Items:
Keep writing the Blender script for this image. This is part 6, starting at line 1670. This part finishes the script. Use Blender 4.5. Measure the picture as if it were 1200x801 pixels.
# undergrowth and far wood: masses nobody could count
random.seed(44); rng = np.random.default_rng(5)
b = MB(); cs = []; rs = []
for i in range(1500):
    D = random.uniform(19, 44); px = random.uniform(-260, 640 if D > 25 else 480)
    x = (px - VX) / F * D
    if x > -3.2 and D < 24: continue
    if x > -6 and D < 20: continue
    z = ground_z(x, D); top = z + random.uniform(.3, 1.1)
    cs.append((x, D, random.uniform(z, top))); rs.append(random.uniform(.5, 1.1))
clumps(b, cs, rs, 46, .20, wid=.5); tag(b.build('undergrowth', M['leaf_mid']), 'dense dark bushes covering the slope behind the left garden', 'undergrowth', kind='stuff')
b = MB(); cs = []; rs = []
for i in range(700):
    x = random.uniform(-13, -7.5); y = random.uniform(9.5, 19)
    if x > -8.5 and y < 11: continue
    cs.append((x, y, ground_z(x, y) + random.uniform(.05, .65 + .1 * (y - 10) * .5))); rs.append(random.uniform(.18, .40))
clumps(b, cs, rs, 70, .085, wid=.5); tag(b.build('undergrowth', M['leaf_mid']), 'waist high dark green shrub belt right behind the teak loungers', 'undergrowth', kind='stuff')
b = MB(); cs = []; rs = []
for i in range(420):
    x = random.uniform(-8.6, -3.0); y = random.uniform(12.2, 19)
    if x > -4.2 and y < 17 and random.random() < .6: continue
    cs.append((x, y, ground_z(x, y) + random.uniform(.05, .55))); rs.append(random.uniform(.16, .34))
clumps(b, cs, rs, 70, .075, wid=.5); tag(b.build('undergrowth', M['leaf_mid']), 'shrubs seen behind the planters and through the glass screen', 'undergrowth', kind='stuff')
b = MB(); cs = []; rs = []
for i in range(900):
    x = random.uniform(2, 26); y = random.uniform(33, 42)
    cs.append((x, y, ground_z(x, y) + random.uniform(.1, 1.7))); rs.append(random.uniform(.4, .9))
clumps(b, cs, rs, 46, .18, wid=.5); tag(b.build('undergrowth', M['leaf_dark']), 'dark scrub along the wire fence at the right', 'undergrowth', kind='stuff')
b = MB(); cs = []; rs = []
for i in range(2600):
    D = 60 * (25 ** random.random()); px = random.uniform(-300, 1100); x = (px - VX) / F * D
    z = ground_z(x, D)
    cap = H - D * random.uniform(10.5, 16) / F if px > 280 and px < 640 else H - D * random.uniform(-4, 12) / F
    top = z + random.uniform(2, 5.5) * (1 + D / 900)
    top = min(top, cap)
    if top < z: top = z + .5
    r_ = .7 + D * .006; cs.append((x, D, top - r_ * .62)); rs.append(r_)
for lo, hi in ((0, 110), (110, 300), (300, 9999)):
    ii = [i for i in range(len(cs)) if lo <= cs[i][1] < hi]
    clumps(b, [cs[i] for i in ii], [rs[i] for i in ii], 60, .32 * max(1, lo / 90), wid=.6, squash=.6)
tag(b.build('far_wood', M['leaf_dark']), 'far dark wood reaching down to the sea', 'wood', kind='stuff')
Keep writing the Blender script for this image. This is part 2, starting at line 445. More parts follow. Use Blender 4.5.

Prompt: Transcribe all of the material exactly. Omit nothing.

Reply to the exercise:
Keep writing the Blender script for this image. This is part 6, starting at line 1670. This part finishes the script. Use Blender 4.5. Measure the picture as if it were 1200x801 pixels.
# undergrowth and far wood: masses nobody could count
random.seed(44); rng = np.random.default_rng(5)
b = MB(); cs = []; rs = []
for i in range(1500):
    D = random.uniform(19, 44); px = random.uniform(-260, 640 if D > 25 else 480)
    x = (px - VX) / F * D
    if x > -3.2 and D < 24: continue
    if x > -6 and D < 20: continue
    z = ground_z(x, D); top = z + random.uniform(.3, 1.1)
    cs.append((x, D, random.uniform(z, top))); rs.append(random.uniform(.5, 1.1))
clumps(b, cs, rs, 46, .20, wid=.5); tag(b.build('undergrowth', M['leaf_mid']), 'dense dark bushes covering the slope behind the left garden', 'undergrowth', kind='stuff')
b = MB(); cs = []; rs = []
for i in range(700):
    x = random.uniform(-13, -7.5); y = random.uniform(9.5, 19)
    if x > -8.5 and y < 11: continue
    cs.append((x, y, ground_z(x, y) + random.uniform(.05, .65 + .1 * (y - 10) * .5))); rs.append(random.uniform(.18, .40))
clumps(b, cs, rs, 70, .085, wid=.5); tag(b.build('undergrowth', M['leaf_mid']), 'waist high dark green shrub belt right behind the teak loungers', 'undergrowth', kind='stuff')
b = MB(); cs = []; rs = []
for i in range(420):
    x = random.uniform(-8.6, -3.0); y = random.uniform(12.2, 19)
    if x > -4.2 and y < 17 and random.random() < .6: continue
    cs.append((x, y, ground_z(x, y) + random.uniform(.05, .55))); rs.append(random.uniform(.16, .34))
clumps(b, cs, rs, 70, .075, wid=.5); tag(b.build('undergrowth', M['leaf_mid']), 'shrubs seen behind the planters and through the glass screen', 'undergrowth', kind='stuff')
b = MB(); cs = []; rs = []
for i in range(900):
    x = random.uniform(2, 26); y = random.uniform(33, 42)
    cs.append((x, y, ground_z(x, y) + random.uniform(.1, 1.7))); rs.append(random.uniform(.4, .9))
clumps(b, cs, rs, 46, .18, wid=.5); tag(b.build('undergrowth', M['leaf_dark']), 'dark scrub along the wire fence at the right', 'undergrowth', kind='stuff')
b = MB(); cs = []; rs = []
for i in range(2600):
    D = 60 * (25 ** random.random()); px = random.uniform(-300, 1100); x = (px - VX) / F * D
    z = ground_z(x, D)
    cap = H - D * random.uniform(10.5, 16) / F if px > 280 and px < 640 else H - D * random.uniform(-4, 12) / F
    top = z + random.uniform(2, 5.5) * (1 + D / 900)
    top = min(top, cap)
    if top < z: top = z + .5
    r_ = .7 + D * .006; cs.append((x, D, top - r_ * .62)); rs.append(r_)
for lo, hi in ((0, 110), (110, 300), (300, 9999)):
    ii = [i for i in range(len(cs)) if lo <= cs[i][1] < hi]
    clumps(b, [cs[i] for i in ii], [rs[i] for i in ii], 60, .32 * max(1, lo / 90), wid=.6, squash=.6)
tag(b.build('far_wood', M['leaf_dark']), 'far dark wood reaching down to the sea', 'wood', kind='stuff')
Keep writing the Blender script for this image. This is part 2, starting at line 445. More parts follow. Use Blender 4.5.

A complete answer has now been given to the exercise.